技術者個人の会社生活について尋ねたところ、否定率(「そう思わない」と「あまりそう思わない」の合計)が肯定率(「そう思う」と「どちらかといえばそう思う」の合計)を上回ったのは3項目であり、全体的に前向きな回答が多くを占めた。「モチベーション」は肯定率53.1%で過半数に達し、「サービス残業」をしていない回答者が6割近くに上る半面、「報酬への満足度」や「能力・業績評価の公平さ」には不満も見られる。 また、「やる気(モチベーション)」との相関関係をIPAが分析したところ、「仕事のやりがい」、「仕事の達成感」、「成果承認」、「職能適性」、「自己実現」、「会社への信頼」等に高い関連が見られたという。

会社生活(出典:IPA)

開発現場の厳しさの理由の1つである就労時間を見ると、月平均就労時間の中央値は180時間であり、組込みソフトウェア産業と同水準だった。平均値は製造業より高く建設業より低い水準にあるが、月平均就労時間が200時間を超える長時間労働者の比率が40.1%であり、健全な水準とは言い難いとしている。

平均就労時間・ピーク時就労時間(出典:IPA)

もう1つの理由である収入を見たところ、全体の年収の中央値は500~600万円であり組込みソフトウェア産業と同水準だ。ユーザー企業と元請けベンダーの分布差は小さいが、ベンダー側で比較すると元請け→一次下請け→二次下請けとなるにつれて低い側にシフトしている。転職経験者は全体の52.4%に上り、組込みソフトウェア産業の26.4%を大きく上回った。また全体の34.5%現在転職を考えており、人材の流動化が進んでいるとIPAは見ている。

年収(出典:IPA)

技術者から見たプロジェクトの成功要因を尋ねると、「ユーザーとのコミュニケーションが上手く行っている」「開発者間のコミュニケーションが上手く行っている」などコミュニケーション面を挙げる回答が多く、管理手法に関連する回答がこれに続く。「プロジェクトマネジメント上問題があり、かつ改善すべき」と認識している項目では「スキル」が最多であり、以下「要員調達」「実施スケジュール」が続いた。

プロジェクトの成功要因(出典:IPA)

現場の問題意識は「要員調達」「スキル」「リスク管理」が上位

開発現場での問題意識を見たところ、上位3位は「要員調達」(66.3%)、「スキル」(64.2%)、「リスク管理」(63.7%)で、いずれも6割を超えた。要員調達では「必要なスキルを備えた人材が不足している」が54.0%に上り、「適切な時期にアサインされない」が23.0%でこれに続く。単なる人材不足ではなく、適材適所の人材配置ができない時に問題が起こりやすいとのインタビュー結果があったという。

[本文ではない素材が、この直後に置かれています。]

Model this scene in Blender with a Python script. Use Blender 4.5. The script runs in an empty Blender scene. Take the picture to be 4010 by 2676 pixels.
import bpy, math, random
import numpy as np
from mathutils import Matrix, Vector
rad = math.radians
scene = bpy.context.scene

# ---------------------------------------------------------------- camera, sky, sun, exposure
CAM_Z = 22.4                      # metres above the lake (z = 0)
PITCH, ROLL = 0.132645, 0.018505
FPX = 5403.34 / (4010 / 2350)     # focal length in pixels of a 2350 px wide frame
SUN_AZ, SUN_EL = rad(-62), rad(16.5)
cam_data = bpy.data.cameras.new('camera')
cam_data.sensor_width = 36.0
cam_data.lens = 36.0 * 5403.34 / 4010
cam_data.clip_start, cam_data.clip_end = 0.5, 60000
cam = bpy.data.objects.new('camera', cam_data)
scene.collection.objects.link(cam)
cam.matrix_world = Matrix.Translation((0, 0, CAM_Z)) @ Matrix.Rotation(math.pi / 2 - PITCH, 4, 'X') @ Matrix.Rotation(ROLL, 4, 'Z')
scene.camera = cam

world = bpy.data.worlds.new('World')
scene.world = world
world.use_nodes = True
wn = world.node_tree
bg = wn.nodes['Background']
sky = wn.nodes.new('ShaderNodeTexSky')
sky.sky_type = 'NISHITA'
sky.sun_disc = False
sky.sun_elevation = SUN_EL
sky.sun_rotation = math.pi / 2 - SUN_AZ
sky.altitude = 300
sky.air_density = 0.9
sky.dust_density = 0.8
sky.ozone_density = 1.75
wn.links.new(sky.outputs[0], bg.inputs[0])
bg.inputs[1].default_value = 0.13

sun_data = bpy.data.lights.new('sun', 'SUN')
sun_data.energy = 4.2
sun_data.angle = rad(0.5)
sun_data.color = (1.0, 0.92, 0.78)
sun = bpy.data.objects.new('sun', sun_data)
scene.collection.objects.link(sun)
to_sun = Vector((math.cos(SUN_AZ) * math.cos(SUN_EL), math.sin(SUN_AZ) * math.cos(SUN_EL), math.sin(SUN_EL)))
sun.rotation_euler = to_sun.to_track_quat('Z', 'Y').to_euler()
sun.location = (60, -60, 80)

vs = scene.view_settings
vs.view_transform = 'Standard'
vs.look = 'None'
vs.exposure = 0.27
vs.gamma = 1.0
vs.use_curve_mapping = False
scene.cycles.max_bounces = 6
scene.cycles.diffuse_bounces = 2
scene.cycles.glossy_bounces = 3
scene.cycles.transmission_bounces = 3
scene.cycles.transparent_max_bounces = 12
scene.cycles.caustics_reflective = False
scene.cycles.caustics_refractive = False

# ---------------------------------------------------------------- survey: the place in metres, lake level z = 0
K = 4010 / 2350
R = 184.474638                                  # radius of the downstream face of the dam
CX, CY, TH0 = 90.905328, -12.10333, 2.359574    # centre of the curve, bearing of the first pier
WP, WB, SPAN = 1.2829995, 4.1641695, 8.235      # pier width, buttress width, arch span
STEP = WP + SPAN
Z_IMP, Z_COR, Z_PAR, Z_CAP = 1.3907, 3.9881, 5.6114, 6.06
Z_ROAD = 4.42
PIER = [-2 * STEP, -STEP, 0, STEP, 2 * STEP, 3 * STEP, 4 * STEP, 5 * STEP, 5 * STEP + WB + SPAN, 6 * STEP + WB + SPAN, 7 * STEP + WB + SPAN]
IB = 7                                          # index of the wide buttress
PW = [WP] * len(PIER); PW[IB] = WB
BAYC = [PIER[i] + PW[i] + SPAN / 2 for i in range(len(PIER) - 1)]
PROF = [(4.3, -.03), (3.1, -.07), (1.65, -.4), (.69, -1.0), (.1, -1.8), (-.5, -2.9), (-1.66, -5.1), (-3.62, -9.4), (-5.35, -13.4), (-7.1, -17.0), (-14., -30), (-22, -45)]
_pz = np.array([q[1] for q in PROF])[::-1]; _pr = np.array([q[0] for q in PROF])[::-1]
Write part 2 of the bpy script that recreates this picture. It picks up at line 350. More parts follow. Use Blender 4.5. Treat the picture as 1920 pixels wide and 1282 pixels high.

品質に関する問題点では「品質基準(バグ率等)の達成方法がきまっていない」(26.9%)、「適切な品質基準がきまっていない」(25.3%)、「品質基準が提示されていない」(22.7%)が多い。

コストに関してはPM(プロジェクト・マネージャ)レベルに加えて、技術者レベルでも予算意識が浸透しているという。実施スケジューリングについてはスキル系に比べると技術者全体が問題を感じている状況ではないが、プロジェクトの失敗事例については問題意識が高い傾向にある。進捗管理については方法が明確になっていないことを問題視する傾向が現れている。

人材面の問題はアサインに課題あり

品質管理の方法や品質基準の達成方法が決まっていないなど品質に関する問題意識は下請けに行くほど強いが、2次下請以下では改善が進んでいない。一方、外注管理相手の品質コントロールは難しいとの結果が出ている。

コストについては見積りが正しくできていないという問題意識が元請に強く、人的リソースに次いで高い。ユーザー企業や2次下請でも3割以上が問題を感じている。

納期面から就労時間を見ると指揮命令者になるほど長時間労働の傾向が強くなり、プロジェクトマネジメント層では200時間超が46.8%に上る。1次/2次下請以下でそもそも無理なスケジュールが立てられているとの問題意識を持っており、無理を強いられている可能性があるという。

課題・問題のうち人的リソースに関する問題意識が非常に強いが、適材適所のアサインができていないことによるものと見られる。また要件定義にスムーズさが欠ける傾向があり、可視化ツール類などの活用の促進によるユーザーとのコミュニケーションを向上させるアプローチや開発手法の導入など科学的な解決策が求められると、IPAでは指摘している。